Several axi-symmetric EN3B steel components differing in shape and size were forged on a 100 ton joint knuckle press. A load cell fitted under the lower die inserts recorded the total deformation forces. Job parameters were measured off the billets and the forged parts. Slug temperatures were varied and two lubricants - aqueous colloidal graphite and oil - were used. An industrial study was also conducted to check the results of the laboratory experiments. Loads were measured (with calibrated extensometers attached to the press frames) when adequately heated mild steel slugs were being forged in finishing dies. Geometric parameters relating to the jobs and the dies were obtained from works drawings. All the variables considered in the laboratory study could not, however, be investigated without disrupting production. In spite of this obvious limitation, the study confirmed that parting area is the most significant geometric factor influencing the forging load. Multiple regression analyses of the laboratory and industrial results showed that die loads increase significantly with the weights and parting areas of press forged components, and with the width to thickness ratios of the flashes formed, but diminish with increasing slug temperatures and higher billet diameter to height ratios.

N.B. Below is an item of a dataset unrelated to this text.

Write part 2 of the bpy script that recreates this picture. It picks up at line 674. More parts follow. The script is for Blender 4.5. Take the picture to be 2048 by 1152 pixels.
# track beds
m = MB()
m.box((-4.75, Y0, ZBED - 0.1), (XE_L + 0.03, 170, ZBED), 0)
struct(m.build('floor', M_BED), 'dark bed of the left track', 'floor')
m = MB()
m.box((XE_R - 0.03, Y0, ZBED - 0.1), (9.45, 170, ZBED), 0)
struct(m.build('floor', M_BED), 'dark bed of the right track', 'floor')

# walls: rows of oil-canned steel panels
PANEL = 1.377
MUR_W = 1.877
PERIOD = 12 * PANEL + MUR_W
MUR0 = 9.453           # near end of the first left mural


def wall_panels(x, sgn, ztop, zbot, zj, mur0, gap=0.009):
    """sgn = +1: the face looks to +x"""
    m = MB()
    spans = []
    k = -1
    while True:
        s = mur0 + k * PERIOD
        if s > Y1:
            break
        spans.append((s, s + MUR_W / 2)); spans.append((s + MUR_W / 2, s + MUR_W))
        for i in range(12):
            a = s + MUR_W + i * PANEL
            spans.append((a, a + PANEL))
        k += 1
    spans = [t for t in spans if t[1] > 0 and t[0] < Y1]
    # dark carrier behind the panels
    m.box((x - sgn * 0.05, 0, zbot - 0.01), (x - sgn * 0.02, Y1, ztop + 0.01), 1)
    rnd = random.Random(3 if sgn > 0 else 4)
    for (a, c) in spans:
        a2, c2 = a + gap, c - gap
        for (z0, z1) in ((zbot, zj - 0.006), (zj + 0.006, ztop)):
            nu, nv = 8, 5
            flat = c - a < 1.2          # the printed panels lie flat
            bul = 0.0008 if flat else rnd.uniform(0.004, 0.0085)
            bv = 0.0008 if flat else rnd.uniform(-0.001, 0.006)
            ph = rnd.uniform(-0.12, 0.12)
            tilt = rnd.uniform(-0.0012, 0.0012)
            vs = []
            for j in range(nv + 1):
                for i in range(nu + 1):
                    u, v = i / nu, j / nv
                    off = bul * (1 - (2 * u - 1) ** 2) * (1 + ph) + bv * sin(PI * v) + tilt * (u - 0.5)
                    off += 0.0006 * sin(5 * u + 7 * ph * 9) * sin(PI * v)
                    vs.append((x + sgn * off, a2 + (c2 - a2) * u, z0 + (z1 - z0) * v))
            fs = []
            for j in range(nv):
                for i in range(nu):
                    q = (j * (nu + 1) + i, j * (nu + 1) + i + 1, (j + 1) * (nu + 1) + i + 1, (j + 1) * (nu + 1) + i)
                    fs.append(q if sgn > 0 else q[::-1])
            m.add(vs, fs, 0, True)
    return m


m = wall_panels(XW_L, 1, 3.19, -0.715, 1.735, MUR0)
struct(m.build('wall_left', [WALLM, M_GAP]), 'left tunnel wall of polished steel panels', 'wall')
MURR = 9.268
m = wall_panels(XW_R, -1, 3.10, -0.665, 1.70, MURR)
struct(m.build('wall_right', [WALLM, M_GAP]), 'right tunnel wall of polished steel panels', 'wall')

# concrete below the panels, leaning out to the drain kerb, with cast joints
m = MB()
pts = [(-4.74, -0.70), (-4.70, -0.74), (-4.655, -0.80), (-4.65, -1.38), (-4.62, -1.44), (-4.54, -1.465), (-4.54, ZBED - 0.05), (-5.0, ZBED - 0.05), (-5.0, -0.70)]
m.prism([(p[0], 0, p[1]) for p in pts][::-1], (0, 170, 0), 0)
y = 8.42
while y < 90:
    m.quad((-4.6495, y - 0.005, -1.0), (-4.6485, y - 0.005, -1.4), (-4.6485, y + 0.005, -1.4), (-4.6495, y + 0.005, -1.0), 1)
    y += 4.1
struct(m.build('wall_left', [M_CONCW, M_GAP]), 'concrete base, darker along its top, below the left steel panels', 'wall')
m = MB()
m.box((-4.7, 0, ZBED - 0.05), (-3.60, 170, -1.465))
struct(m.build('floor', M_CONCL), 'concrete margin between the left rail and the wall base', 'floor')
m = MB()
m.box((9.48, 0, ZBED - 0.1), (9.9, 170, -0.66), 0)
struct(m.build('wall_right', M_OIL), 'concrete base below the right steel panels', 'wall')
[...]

The analyses also showed that more complicated parts require greater loads to forge them. Die stresses, due to applied axial loads, were investigated by the photoelastic method. The three dimensional frozen stress technique was employed. Model dies were machined from cast araldite cylinders, and the slug material was simulated with plasticene. Test samples were cut from the centres of the dies after the stress freezing. Examination of the samples, and subsequent calculations, showed that the highest stresses were developed in die outer corners. This observation partly explains why corner cracking occurs frequently in industrial forging dies. Investigation of die contact during the forging operation revealed the development of very high stresses.